*What is required:* Repeat each line of the material exactly.

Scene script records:
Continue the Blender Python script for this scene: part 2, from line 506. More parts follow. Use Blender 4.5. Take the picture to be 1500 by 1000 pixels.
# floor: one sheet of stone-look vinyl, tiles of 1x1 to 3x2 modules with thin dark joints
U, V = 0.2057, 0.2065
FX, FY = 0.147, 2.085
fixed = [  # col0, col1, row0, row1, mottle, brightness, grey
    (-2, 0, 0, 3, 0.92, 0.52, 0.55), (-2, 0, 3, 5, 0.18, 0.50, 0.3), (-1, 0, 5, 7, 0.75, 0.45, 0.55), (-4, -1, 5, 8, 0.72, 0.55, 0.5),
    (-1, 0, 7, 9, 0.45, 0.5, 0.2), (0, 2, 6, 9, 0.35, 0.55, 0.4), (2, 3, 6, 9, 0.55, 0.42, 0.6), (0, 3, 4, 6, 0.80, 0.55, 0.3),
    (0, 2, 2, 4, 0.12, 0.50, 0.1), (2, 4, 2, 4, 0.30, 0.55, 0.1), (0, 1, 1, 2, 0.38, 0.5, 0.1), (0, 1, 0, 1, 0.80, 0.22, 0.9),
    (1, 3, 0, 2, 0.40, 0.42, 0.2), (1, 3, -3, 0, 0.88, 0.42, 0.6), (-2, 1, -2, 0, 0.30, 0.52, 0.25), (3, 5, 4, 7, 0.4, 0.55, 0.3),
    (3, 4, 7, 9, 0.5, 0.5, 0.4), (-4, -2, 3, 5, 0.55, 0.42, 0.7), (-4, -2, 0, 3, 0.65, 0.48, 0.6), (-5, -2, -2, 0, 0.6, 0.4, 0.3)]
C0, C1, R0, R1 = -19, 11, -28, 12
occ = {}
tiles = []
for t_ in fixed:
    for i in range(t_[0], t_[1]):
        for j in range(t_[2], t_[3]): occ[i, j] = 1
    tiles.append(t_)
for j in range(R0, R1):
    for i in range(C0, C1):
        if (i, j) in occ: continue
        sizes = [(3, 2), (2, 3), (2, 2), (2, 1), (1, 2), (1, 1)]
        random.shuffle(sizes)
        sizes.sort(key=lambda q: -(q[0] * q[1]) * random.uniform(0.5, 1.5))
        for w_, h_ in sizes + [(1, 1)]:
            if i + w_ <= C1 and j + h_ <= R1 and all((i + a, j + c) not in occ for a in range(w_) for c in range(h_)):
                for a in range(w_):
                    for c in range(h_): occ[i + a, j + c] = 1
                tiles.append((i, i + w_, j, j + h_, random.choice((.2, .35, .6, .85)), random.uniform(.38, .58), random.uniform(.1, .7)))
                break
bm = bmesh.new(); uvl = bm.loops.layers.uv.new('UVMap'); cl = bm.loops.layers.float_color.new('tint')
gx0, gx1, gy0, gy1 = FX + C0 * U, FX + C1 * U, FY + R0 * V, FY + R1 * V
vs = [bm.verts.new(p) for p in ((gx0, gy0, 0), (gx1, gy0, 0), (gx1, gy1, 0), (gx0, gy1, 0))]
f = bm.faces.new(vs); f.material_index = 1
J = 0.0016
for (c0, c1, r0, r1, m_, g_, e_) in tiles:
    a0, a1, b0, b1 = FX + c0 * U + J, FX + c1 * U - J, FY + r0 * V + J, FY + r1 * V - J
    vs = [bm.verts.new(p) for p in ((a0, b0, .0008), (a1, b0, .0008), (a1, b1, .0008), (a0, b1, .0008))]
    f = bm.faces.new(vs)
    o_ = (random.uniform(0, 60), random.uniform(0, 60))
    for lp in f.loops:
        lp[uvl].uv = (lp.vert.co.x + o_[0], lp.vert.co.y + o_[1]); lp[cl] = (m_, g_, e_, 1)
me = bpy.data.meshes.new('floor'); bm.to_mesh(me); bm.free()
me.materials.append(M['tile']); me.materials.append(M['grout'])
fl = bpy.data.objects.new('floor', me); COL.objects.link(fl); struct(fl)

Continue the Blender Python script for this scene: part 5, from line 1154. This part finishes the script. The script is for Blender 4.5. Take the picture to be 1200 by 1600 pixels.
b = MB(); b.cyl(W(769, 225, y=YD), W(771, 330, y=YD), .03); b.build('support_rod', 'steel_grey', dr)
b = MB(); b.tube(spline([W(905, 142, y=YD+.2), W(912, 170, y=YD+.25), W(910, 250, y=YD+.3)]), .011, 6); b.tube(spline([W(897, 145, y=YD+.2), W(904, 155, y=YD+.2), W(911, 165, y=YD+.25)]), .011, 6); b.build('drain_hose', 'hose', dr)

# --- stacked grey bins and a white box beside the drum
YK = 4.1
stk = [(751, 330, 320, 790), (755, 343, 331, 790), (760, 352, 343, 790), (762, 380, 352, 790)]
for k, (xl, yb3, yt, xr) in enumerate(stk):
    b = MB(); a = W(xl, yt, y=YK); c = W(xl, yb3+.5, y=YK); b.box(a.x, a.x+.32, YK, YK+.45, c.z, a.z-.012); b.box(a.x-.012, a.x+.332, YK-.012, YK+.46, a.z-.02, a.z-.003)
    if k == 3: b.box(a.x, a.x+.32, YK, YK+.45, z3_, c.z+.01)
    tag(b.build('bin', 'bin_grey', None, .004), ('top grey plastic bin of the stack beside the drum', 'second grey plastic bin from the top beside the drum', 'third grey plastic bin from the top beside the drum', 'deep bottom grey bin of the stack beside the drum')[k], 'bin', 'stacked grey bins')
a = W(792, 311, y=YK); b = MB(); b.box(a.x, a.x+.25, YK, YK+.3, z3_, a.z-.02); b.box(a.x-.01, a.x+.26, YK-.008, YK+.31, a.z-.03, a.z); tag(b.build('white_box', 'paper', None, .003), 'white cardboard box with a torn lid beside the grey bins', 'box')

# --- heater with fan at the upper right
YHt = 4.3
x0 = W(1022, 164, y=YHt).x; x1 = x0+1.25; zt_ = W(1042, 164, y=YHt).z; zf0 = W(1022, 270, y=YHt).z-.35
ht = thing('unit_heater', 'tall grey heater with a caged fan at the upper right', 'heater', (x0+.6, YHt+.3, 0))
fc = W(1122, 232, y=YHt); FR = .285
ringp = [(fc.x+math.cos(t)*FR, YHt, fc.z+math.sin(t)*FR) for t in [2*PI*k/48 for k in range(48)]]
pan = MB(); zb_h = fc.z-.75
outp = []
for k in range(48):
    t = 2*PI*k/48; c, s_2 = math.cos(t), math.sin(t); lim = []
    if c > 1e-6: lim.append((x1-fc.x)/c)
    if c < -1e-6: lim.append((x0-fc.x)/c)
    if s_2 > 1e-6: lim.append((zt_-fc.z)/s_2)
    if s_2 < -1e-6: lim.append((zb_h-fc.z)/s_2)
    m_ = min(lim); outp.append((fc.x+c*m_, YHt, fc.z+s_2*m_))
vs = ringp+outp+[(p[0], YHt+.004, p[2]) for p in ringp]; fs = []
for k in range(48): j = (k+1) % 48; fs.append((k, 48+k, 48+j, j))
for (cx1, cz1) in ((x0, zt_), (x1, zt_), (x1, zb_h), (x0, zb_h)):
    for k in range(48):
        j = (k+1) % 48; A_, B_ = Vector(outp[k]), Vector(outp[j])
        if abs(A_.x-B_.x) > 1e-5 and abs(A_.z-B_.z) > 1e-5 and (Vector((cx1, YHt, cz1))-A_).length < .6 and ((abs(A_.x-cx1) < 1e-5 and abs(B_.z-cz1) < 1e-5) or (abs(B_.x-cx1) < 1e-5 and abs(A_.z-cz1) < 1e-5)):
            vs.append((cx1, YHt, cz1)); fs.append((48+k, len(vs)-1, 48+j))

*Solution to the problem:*
Continue the Blender Python script for this scene: part 2, from line 506. More parts follow. Use Blender 4.5. Take the picture to be 1500 by 1000 pixels.
# floor: one sheet of stone-look vinyl, tiles of 1x1 to 3x2 modules with thin dark joints
U, V = 0.2057, 0.2065
FX, FY = 0.147, 2.085
fixed = [  # col0, col1, row0, row1, mottle, brightness, grey
    (-2, 0, 0, 3, 0.92, 0.52, 0.55), (-2, 0, 3, 5, 0.18, 0.50, 0.3), (-1, 0, 5, 7, 0.75, 0.45, 0.55), (-4, -1, 5, 8, 0.72, 0.55, 0.5),
    (-1, 0, 7, 9, 0.45, 0.5, 0.2), (0, 2, 6, 9, 0.35, 0.55, 0.4), (2, 3, 6, 9, 0.55, 0.42, 0.6), (0, 3, 4, 6, 0.80, 0.55, 0.3),
    (0, 2, 2, 4, 0.12, 0.50, 0.1), (2, 4, 2, 4, 0.30, 0.55, 0.1), (0, 1, 1, 2, 0.38, 0.5, 0.1), (0, 1, 0, 1, 0.80, 0.22, 0.9),
    (1, 3, 0, 2, 0.40, 0.42, 0.2), (1, 3, -3, 0, 0.88, 0.42, 0.6), (-2, 1, -2, 0, 0.30, 0.52, 0.25), (3, 5, 4, 7, 0.4, 0.55, 0.3),
    (3, 4, 7, 9, 0.5, 0.5, 0.4), (-4, -2, 3, 5, 0.55, 0.42, 0.7), (-4, -2, 0, 3, 0.65, 0.48, 0.6), (-5, -2, -2, 0, 0.6, 0.4, 0.3)]
C0, C1, R0, R1 = -19, 11, -28, 12
occ = {}
tiles = []
for t_ in fixed:
    for i in range(t_[0], t_[1]):
        for j in range(t_[2], t_[3]): occ[i, j] = 1
    tiles.append(t_)
for j in range(R0, R1):
    for i in range(C0, C1):
        if (i, j) in occ: continue
        sizes = [(3, 2), (2, 3), (2, 2), (2, 1), (1, 2), (1, 1)]
        random.shuffle(sizes)
        sizes.sort(key=lambda q: -(q[0] * q[1]) * random.uniform(0.5, 1.5))
        for w_, h_ in sizes + [(1, 1)]:
            if i + w_ <= C1 and j + h_ <= R1 and all((i + a, j + c) not in occ for a in range(w_) for c in range(h_)):
                for a in range(w_):
                    for c in range(h_): occ[i + a, j + c] = 1
                tiles.append((i, i + w_, j, j + h_, random.choice((.2, .35, .6, .85)), random.uniform(.38, .58), random.uniform(.1, .7)))
                break
bm = bmesh.new(); uvl = bm.loops.layers.uv.new('UVMap'); cl = bm.loops.layers.float_color.new('tint')
gx0, gx1, gy0, gy1 = FX + C0 * U, FX + C1 * U, FY + R0 * V, FY + R1 * V
vs = [bm.verts.new(p) for p in ((gx0, gy0, 0), (gx1, gy0, 0), (gx1, gy1, 0), (gx0, gy1, 0))]
f = bm.faces.new(vs); f.material_index = 1
J = 0.0016
for (c0, c1, r0, r1, m_, g_, e_) in tiles:
    a0, a1, b0, b1 = FX + c0 * U + J, FX + c1 * U - J, FY + r0 * V + J, FY + r1 * V - J
    vs = [bm.verts.new(p) for p in ((a0, b0, .0008), (a1, b0, .0008), (a1, b1, .0008), (a0, b1, .0008))]
    f = bm.faces.new(vs)
    o_ = (random.uniform(0, 60), random.uniform(0, 60))
    for lp in f.loops:
        lp[uvl].uv = (lp.vert.co.x + o_[0], lp.vert.co.y + o_[1]); lp[cl] = (m_, g_, e_, 1)
me = bpy.data.meshes.new('floor'); bm.to_mesh(me); bm.free()
me.materials.append(M['tile']); me.materials.append(M['grout'])
fl = bpy.data.objects.new('floor', me); COL.objects.link(fl); struct(fl)

Continue the Blender Python script for this scene: part 5, from line 1154. This part finishes the script. The script is for Blender 4.5. Take the picture to be 1200 by 1600 pixels.
b = MB(); b.cyl(W(769, 225, y=YD), W(771, 330, y=YD), .03); b.build('support_rod', 'steel_grey', dr)
b = MB(); b.tube(spline([W(905, 142, y=YD+.2), W(912, 170, y=YD+.25), W(910, 250, y=YD+.3)]), .011, 6); b.tube(spline([W(897, 145, y=YD+.2), W(904, 155, y=YD+.2), W(911, 165, y=YD+.25)]), .011, 6); b.build('drain_hose', 'hose', dr)

# --- stacked grey bins and a white box beside the drum
YK = 4.1
stk = [(751, 330, 320, 790), (755, 343, 331, 790), (760, 352, 343, 790), (762, 380, 352, 790)]
for k, (xl, yb3, yt, xr) in enumerate(stk):
    b = MB(); a = W(xl, yt, y=YK); c = W(xl, yb3+.5, y=YK); b.box(a.x, a.x+.32, YK, YK+.45, c.z, a.z-.012); b.box(a.x-.012, a.x+.332, YK-.012, YK+.46, a.z-.02, a.z-.003)
    if k == 3: b.box(a.x, a.x+.32, YK, YK+.45, z3_, c.z+.01)
    tag(b.build('bin', 'bin_grey', None, .004), ('top grey plastic bin of the stack beside the drum', 'second grey plastic bin from the top beside the drum', 'third grey plastic bin from the top beside the drum', 'deep bottom grey bin of the stack beside the drum')[k], 'bin', 'stacked grey bins')
a = W(792, 311, y=YK); b = MB(); b.box(a.x, a.x+.25, YK, YK+.3, z3_, a.z-.02); b.box(a.x-.01, a.x+.26, YK-.008, YK+.31, a.z-.03, a.z); tag(b.build('white_box', 'paper', None, .003), 'white cardboard box with a torn lid beside the grey bins', 'box')

# --- heater with fan at the upper right
YHt = 4.3
x0 = W(1022, 164, y=YHt).x; x1 = x0+1.25; zt_ = W(1042, 164, y=YHt).z; zf0 = W(1022, 270, y=YHt).z-.35
ht = thing('unit_heater', 'tall grey heater with a caged fan at the upper right', 'heater', (x0+.6, YHt+.3, 0))
fc = W(1122, 232, y=YHt); FR = .285
ringp = [(fc.x+math.cos(t)*FR, YHt, fc.z+math.sin(t)*FR) for t in [2*PI*k/48 for k in range(48)]]
pan = MB(); zb_h = fc.z-.75
outp = []
for k in range(48):
    t = 2*PI*k/48; c, s_2 = math.cos(t), math.sin(t); lim = []
    if c > 1e-6: lim.append((x1-fc.x)/c)
    if c < -1e-6: lim.append((x0-fc.x)/c)
    if s_2 > 1e-6: lim.append((zt_-fc.z)/s_2)
    if s_2 < -1e-6: lim.append((zb_h-fc.z)/s_2)
    m_ = min(lim); outp.append((fc.x+c*m_, YHt, fc.z+s_2*m_))
vs = ringp+outp+[(p[0], YHt+.004, p[2]) for p in ringp]; fs = []
for k in range(48): j = (k+1) % 48; fs.append((k, 48+k, 48+j, j))
for (cx1, cz1) in ((x0, zt_), (x1, zt_), (x1, zb_h), (x0, zb_h)):
    for k in range(48):
        j = (k+1) % 48; A_, B_ = Vector(outp[k]), Vector(outp[j])
        if abs(A_.x-B_.x) > 1e-5 and abs(A_.z-B_.z) > 1e-5 and (Vector((cx1, YHt, cz1))-A_).length < .6 and ((abs(A_.x-cx1) < 1e-5 and abs(B_.z-cz1) < 1e-5) or (abs(B_.x-cx1) < 1e-5 and abs(A_.z-cz1) < 1e-5)):
            vs.append((cx1, YHt, cz1)); fs.append((48+k, len(vs)-1, 48+j))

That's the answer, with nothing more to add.